Iran Replaces OVL in Offshore Oil Block

From Times of India

Iran has given to a domestic company the task of developing an offshore oilfield that was discovered by an Indian consortium led by ONGC Videsh Ltd (OVL) but later abandoned as commercially unviable. OVL and its partners IndianOil Corporation and Oil India Ltd had in 2009 dropped plans to develop the Binaloud oil find in the Farsi offshore block as they found one billion barrels of reserves commercially unviable.

But as Iran’s semi-official Mehr news agency reports said, Iranian Offshore Oil Company has found production of heavy crude oil from the field would be possible in the near future. On the surface, Iran’s move may appear as a logical progress in a commercial matter. But given the technical limitations of its refineries, capacity constraints and curbs on oil exports, it signals Tehran’s unhappiness with India for dragging its feet on oil and gas projects — development of other fields, liquid gas export terminal and the gas pipeline.

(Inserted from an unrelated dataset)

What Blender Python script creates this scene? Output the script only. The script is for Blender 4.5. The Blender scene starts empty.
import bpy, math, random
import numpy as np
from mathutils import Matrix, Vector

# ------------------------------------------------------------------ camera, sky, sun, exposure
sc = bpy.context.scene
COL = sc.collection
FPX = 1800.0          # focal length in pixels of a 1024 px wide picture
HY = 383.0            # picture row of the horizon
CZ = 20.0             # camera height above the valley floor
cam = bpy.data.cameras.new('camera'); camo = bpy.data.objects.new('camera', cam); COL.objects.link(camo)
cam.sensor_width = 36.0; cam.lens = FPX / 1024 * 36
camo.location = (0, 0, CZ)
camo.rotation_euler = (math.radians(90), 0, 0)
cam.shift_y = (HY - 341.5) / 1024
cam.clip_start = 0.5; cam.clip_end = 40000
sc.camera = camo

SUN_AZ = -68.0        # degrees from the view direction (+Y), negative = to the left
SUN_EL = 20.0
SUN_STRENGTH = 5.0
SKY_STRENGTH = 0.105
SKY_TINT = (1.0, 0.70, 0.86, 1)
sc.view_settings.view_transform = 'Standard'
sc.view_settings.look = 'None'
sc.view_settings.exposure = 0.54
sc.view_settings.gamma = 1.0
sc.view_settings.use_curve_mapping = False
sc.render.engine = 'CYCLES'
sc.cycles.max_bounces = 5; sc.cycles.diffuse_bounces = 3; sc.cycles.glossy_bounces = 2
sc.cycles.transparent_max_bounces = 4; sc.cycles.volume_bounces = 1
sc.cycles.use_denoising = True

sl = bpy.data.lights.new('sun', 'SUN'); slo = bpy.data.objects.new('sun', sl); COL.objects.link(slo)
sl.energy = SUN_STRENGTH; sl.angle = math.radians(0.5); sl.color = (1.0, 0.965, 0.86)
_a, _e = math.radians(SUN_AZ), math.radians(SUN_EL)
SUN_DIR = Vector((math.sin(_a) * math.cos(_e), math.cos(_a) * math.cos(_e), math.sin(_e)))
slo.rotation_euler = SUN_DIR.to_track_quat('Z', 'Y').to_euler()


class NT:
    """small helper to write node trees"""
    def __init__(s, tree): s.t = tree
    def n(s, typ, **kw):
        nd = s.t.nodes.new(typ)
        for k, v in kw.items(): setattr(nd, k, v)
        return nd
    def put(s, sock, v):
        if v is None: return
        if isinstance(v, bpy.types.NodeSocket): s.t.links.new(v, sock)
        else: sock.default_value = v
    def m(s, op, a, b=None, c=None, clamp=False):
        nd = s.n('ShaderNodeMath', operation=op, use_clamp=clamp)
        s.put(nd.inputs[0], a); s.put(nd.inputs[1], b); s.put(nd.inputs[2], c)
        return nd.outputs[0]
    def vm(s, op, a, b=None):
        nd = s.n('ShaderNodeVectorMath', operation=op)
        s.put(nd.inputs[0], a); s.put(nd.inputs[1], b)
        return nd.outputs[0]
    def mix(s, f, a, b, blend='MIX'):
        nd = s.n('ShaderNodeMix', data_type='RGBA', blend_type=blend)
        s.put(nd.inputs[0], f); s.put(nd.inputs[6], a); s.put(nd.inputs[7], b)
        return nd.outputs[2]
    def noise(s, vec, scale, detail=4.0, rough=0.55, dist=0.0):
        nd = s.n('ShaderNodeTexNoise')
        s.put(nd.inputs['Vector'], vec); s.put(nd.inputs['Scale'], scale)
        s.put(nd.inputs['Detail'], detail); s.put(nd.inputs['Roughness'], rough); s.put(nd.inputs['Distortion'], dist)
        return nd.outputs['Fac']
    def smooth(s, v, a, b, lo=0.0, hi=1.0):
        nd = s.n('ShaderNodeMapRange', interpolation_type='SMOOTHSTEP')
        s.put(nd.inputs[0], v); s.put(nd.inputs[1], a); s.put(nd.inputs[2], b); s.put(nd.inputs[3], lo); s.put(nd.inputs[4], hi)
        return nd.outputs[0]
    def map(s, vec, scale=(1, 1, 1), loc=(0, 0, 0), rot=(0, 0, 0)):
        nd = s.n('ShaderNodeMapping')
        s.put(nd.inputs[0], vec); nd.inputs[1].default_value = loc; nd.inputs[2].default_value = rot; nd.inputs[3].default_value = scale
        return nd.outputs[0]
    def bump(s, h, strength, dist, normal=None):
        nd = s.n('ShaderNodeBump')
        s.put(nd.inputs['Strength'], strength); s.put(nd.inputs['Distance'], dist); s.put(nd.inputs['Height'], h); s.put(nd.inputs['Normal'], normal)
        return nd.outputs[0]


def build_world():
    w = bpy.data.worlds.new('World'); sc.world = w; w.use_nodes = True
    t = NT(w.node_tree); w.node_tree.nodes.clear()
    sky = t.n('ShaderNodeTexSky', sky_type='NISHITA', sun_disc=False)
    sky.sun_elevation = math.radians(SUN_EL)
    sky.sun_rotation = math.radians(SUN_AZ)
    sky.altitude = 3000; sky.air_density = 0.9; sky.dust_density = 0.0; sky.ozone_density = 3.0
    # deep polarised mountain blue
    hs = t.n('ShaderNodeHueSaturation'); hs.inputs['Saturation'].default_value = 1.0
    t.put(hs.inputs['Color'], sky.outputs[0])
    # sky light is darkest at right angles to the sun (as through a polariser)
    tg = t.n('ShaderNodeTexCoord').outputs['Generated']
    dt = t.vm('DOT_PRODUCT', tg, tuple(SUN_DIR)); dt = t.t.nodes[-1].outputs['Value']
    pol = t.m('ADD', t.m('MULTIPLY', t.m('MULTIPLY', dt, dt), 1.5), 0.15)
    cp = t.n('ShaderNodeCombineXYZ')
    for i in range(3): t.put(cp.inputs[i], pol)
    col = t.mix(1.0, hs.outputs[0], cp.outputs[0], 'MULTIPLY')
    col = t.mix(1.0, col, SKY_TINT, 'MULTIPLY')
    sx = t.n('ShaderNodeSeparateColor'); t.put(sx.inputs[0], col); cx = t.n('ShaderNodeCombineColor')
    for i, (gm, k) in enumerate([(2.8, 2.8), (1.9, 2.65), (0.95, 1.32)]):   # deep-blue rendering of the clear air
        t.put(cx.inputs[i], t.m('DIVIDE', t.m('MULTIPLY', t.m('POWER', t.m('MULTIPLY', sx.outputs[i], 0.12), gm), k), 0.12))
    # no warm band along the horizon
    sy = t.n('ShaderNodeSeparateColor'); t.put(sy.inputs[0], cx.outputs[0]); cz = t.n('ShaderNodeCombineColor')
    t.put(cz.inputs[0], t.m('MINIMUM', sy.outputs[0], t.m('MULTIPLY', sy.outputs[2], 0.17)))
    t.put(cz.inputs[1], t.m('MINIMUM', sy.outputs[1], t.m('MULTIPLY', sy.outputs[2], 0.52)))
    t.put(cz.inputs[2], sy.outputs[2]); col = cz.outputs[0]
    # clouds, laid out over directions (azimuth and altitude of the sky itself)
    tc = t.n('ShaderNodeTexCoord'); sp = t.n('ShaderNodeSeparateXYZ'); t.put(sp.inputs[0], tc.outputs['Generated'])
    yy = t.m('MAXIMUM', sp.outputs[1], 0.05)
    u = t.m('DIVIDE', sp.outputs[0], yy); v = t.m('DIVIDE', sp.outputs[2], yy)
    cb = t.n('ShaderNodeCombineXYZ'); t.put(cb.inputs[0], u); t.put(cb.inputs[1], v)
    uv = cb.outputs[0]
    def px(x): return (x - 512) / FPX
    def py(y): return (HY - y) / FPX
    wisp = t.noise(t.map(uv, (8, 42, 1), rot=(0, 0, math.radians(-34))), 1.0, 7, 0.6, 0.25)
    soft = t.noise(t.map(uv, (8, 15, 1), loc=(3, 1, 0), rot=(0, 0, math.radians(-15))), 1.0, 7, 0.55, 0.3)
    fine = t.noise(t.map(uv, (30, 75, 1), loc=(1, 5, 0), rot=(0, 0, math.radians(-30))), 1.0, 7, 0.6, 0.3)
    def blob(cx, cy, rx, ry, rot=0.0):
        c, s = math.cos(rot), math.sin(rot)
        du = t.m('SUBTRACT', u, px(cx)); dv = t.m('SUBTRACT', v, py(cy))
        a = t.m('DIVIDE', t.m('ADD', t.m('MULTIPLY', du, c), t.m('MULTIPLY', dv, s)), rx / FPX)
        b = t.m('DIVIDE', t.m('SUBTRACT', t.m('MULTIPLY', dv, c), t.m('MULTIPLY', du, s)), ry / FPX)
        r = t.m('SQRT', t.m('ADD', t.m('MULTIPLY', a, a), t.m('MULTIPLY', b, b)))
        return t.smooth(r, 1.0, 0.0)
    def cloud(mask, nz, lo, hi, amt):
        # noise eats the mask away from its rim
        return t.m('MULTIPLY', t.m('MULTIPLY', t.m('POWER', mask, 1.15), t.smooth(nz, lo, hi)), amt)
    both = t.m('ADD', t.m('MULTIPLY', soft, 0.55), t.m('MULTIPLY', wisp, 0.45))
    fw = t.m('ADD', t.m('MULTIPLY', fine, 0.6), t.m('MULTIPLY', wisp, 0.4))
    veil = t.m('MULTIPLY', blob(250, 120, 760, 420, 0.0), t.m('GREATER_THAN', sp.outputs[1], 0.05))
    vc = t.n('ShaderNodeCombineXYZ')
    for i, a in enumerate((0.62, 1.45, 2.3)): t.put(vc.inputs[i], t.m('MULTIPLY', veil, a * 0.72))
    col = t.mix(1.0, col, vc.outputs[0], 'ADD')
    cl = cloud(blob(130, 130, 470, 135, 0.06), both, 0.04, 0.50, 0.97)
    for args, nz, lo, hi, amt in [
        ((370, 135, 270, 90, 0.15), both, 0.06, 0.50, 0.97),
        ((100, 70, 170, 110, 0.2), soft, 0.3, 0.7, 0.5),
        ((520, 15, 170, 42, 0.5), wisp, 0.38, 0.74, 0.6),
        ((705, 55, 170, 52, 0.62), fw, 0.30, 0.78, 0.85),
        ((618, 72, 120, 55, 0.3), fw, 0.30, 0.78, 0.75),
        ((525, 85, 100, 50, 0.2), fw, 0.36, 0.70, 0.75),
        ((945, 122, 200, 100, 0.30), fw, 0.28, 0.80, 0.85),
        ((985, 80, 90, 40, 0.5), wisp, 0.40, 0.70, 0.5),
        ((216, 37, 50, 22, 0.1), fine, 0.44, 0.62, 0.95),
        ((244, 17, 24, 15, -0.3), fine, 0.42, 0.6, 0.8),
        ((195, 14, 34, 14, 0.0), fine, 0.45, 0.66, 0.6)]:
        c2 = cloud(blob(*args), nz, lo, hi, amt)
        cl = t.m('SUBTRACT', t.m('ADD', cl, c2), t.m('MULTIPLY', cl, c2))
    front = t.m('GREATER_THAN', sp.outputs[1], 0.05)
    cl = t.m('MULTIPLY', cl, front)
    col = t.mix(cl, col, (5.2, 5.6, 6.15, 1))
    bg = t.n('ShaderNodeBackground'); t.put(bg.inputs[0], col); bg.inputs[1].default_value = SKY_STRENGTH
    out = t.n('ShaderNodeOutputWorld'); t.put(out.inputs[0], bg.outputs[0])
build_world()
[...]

In February 2012, Iran had issued an ultimatum to OVL to decide whether it would develop Farzad B, a huge gas find in the Farsi block, after the company missed the November 2010 deadline that had been set for the investment decision.

Progress has also been stalled on several other oil and gas fields as well as associated projects won by Indian oil companies due to sanctions by the US and other western countries. Even the talks on the Iran-Pakistan-India pipeline have come to a standstill, ostensibly over differences on pricing and other commercial mechanisms.In all such cases, both sides have been playing hardball on negotiation tables, each accusing the other of not keeping their part of the deals. Sources said OVL is yet to sign the development contract as it is wary of participating in Iranian oil and gas sector for fear of being sanctioned by US and EU.